I lift my lamp beside the golden door!”

In the golden, restoring and renewing light of liberty, brokenness can be repaired and redeemed.

Some, seeing the cracks and incongruence of our country’s flawed founders from the distorted rearview mirror of history, have declared this vessel of freedom, America, to be irredeemable and broken beyond repair. In so doing they miss entirely the essence of the nation.

History, at its core, is a testament to precious scar tissue. Individual and societal lessons are learned and relearned through imperfect people, less than noble leaders and humble citizens who rise up out of the imperfections of independence, freedom and self-government.

The American story is indeed an inspiring story of redemption. Individuals have overcome, outcasts have risen up and the prejudice and injustice of the past have been cast in the perpetual process of being purged from society. Progress is uneven, occasionally paused and sometimes pushed backward. But this nation has proven it is possible to become stronger in its broken places.

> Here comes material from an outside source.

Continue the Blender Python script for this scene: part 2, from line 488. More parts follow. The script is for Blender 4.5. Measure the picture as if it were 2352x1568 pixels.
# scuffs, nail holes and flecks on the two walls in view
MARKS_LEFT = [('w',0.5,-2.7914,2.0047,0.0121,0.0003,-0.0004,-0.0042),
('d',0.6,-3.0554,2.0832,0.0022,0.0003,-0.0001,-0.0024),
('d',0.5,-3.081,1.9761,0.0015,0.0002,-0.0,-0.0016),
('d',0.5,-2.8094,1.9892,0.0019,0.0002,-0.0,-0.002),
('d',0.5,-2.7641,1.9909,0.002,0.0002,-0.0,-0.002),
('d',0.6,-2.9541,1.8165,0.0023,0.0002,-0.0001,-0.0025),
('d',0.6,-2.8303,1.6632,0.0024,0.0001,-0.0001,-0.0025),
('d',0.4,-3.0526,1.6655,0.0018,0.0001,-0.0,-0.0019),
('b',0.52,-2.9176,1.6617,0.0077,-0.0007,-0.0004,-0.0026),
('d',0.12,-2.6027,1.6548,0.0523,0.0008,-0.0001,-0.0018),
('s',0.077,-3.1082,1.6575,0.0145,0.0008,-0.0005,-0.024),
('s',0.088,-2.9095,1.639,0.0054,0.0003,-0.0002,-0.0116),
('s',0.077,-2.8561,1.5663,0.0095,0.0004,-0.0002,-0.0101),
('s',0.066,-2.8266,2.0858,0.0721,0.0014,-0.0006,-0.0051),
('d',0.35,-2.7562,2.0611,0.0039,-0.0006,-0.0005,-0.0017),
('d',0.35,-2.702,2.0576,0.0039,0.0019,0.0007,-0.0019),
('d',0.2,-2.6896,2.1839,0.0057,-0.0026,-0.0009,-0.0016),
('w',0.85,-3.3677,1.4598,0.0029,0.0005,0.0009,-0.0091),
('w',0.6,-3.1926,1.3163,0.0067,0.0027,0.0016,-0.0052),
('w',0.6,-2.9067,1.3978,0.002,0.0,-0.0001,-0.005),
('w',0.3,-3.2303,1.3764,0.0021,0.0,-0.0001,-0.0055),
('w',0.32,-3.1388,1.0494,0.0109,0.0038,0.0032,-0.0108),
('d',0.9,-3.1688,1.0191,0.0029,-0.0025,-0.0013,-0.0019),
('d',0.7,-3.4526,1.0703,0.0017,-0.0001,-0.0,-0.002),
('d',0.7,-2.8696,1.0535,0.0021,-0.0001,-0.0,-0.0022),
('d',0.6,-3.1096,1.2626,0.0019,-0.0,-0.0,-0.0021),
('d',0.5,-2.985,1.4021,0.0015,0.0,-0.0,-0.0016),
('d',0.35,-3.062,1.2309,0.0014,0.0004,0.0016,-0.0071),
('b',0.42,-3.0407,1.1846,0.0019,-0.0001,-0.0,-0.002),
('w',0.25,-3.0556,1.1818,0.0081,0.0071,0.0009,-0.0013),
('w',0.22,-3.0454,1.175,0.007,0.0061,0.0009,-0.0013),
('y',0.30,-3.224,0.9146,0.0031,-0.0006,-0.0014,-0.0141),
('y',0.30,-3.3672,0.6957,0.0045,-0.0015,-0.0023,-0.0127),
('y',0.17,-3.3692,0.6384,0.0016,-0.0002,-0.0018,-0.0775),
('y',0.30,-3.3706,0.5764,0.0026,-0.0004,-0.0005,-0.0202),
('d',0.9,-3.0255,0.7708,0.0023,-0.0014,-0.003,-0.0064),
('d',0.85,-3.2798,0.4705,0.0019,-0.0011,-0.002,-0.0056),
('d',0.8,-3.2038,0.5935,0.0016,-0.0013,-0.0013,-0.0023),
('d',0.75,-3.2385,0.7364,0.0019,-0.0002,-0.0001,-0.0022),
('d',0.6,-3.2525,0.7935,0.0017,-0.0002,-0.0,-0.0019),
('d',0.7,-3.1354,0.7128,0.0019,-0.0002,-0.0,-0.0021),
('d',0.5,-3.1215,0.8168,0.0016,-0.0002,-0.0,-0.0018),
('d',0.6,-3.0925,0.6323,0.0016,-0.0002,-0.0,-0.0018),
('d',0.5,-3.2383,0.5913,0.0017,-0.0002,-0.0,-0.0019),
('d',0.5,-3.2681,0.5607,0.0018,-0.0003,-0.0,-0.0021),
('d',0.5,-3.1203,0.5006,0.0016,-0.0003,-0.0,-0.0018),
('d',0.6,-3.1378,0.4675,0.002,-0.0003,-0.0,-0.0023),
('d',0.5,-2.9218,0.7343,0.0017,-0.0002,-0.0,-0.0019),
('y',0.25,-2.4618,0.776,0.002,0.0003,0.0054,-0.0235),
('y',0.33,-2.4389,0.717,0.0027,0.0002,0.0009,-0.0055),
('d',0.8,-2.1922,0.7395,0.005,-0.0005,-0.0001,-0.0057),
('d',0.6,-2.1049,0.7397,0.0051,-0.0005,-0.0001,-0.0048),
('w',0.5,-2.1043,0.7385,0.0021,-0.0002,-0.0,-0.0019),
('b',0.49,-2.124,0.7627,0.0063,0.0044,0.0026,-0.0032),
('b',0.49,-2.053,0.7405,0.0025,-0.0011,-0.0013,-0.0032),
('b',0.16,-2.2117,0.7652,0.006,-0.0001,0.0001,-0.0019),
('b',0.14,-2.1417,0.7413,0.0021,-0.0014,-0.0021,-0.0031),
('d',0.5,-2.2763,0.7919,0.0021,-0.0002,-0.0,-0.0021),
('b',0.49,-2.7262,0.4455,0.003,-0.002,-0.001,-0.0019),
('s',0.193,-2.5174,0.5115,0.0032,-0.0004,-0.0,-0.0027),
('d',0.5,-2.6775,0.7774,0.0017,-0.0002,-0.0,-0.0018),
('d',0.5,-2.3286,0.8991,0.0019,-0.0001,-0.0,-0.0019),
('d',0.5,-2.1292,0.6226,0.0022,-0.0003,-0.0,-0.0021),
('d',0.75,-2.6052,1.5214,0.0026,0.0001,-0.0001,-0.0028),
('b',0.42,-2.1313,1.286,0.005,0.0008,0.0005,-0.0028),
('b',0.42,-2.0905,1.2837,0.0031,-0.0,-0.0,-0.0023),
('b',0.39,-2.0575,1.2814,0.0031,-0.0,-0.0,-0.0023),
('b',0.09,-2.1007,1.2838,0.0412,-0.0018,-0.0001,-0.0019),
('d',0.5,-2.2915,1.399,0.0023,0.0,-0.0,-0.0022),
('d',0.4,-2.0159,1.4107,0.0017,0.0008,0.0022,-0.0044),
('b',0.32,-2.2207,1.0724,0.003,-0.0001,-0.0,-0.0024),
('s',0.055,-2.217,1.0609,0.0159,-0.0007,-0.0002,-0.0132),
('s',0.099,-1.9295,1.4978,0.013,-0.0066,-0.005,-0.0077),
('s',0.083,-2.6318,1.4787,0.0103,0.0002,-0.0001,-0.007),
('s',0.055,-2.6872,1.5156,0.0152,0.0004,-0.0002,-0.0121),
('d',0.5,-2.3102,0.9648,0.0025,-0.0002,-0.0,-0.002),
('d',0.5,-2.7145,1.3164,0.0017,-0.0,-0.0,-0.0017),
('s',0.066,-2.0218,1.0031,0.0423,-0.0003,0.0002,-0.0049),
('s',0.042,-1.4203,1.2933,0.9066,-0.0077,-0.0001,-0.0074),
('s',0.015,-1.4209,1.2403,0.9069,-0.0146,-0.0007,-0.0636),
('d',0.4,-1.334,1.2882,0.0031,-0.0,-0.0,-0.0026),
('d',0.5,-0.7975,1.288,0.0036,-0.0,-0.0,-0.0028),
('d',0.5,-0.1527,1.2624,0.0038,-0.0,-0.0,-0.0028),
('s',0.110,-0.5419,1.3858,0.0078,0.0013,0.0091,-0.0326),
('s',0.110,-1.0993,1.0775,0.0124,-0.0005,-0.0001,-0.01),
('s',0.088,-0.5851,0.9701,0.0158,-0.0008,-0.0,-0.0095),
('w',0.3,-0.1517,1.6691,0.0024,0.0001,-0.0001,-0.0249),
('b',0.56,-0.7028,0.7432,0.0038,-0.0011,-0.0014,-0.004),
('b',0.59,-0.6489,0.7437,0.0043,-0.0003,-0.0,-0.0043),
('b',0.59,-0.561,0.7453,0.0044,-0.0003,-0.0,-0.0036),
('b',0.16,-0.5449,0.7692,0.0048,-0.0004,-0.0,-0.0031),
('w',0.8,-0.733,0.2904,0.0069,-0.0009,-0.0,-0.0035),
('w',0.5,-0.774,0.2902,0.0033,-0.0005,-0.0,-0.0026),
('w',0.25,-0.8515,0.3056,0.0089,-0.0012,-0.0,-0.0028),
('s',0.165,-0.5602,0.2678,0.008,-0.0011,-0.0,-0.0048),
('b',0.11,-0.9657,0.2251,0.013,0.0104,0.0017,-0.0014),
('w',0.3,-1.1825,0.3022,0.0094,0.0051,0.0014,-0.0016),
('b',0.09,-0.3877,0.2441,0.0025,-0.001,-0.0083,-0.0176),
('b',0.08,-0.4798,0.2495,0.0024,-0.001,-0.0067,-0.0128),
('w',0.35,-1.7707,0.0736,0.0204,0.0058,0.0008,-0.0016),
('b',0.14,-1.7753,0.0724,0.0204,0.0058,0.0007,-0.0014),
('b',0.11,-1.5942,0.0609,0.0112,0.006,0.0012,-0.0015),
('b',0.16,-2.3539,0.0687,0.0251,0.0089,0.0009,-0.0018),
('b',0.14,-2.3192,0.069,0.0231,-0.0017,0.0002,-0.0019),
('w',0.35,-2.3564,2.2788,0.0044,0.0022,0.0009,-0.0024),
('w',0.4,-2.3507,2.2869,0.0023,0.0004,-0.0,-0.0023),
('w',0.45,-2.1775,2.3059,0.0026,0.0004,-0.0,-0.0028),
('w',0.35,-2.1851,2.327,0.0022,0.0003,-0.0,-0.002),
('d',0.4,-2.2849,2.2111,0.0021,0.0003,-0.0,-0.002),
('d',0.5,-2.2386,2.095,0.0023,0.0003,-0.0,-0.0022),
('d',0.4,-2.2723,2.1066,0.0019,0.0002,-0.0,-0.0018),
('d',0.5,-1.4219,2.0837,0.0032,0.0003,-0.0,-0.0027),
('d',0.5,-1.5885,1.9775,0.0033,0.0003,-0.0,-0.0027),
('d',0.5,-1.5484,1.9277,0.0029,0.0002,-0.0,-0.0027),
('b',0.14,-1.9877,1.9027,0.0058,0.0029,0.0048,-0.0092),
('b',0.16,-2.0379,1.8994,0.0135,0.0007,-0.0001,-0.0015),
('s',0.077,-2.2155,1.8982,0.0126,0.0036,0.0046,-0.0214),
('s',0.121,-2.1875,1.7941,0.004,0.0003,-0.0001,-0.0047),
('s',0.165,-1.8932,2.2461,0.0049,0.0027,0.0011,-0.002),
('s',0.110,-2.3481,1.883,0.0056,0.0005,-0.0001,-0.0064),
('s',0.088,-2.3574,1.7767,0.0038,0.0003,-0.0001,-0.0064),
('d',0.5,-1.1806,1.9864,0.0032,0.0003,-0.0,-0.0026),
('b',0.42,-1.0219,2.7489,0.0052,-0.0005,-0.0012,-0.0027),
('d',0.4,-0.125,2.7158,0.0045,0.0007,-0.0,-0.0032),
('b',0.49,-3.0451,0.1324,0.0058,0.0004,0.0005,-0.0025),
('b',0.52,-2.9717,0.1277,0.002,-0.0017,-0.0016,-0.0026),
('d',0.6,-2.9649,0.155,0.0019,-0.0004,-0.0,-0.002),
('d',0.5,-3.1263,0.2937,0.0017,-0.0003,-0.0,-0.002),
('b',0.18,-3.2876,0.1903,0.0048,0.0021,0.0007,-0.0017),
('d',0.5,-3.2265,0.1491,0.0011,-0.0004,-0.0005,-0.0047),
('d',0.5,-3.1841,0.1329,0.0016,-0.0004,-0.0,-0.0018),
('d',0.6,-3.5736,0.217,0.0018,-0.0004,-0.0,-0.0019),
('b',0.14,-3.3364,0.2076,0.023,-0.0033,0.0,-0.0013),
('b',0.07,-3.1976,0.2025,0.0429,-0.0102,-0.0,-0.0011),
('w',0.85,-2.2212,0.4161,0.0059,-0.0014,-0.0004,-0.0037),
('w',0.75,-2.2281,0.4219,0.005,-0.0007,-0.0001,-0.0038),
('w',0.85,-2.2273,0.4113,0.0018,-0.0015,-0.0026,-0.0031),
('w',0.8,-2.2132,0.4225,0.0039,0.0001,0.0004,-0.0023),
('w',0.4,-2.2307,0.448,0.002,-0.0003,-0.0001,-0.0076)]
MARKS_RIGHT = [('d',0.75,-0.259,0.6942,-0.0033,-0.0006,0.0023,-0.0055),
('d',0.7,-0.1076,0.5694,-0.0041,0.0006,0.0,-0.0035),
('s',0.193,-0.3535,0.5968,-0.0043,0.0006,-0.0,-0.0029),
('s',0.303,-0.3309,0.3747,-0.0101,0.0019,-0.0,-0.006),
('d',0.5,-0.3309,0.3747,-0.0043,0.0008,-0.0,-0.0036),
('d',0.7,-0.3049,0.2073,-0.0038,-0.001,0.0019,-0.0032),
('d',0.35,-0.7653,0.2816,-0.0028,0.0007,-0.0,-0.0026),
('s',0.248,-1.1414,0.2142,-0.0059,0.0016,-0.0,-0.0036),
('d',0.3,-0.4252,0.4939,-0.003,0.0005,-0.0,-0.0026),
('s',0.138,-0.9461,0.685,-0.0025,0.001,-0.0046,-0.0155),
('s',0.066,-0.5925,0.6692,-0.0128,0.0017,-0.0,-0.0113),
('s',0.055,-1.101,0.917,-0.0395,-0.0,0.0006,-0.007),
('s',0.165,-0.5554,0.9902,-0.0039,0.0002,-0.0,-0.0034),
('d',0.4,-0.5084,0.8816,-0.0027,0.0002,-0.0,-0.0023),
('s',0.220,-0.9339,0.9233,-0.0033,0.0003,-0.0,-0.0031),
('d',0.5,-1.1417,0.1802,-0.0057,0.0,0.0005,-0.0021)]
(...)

All of us are broken. By acknowledging our flaws and imperfections, we can find the beauty and strength that come from our brokenness. The chips and cracks of life, failure, frustration and anxiety can create golden scars that make us stronger and immensely more valuable.

MacArthur was right that a better world could emerge from the brokenness of the war, “a world founded upon faith and understanding — a world dedicated to the dignity of man and the fulfillment of his most cherished wish — for freedom, tolerance and justice.” His words may be more applicable to those of us living in the brokenness of 2020 than they were to those living in 1945.

As a country we need to become more courageously vulnerable by recognizing scar tissue and understanding the infinite value within the brokenness of every human being. By confronting some uncomfortable conversations, with each other and within ourselves, we may find that we can actually become stronger in our broken places and have precious and priceless scars of gold to prove it.